**TASK STATEMENT:** Lines containing the string "scene" are to be collected in full.
** start of DATA EXCERPT **
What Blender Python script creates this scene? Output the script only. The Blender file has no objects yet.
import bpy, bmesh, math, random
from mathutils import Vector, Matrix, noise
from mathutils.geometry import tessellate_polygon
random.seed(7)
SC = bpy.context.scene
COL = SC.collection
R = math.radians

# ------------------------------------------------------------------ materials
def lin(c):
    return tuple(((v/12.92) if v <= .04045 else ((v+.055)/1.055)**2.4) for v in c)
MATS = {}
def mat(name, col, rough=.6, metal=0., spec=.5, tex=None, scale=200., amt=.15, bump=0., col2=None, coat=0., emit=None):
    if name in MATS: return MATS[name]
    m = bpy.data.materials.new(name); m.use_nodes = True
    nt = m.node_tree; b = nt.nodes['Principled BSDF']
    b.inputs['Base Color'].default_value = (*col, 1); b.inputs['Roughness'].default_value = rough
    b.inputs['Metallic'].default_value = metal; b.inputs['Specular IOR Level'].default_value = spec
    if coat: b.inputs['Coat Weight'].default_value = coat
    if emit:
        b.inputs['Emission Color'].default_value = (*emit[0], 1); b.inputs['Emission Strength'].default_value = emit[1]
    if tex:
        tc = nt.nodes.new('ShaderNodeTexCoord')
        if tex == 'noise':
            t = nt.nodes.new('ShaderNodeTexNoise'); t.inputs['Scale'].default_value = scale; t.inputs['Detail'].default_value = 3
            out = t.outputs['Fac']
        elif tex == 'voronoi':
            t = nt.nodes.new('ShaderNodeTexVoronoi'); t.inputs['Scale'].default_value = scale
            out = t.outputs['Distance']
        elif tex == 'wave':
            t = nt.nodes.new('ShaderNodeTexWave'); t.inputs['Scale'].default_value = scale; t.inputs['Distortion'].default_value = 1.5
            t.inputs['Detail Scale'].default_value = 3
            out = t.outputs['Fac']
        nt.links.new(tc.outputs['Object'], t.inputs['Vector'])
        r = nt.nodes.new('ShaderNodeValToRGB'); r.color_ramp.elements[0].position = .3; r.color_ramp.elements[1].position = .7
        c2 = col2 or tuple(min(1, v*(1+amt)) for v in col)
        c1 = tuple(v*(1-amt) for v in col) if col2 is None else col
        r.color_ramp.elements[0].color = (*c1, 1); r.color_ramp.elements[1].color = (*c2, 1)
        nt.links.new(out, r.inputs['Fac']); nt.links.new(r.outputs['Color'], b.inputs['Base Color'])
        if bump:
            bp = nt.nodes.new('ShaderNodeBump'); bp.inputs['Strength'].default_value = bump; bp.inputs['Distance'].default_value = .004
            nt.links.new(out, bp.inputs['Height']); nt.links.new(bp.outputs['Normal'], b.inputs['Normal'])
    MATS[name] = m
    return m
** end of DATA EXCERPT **
**THE RESPONSE:**
What Blender Python script creates this scene? Output the script only. The Blender file has no objects yet.
SC = bpy.context.scene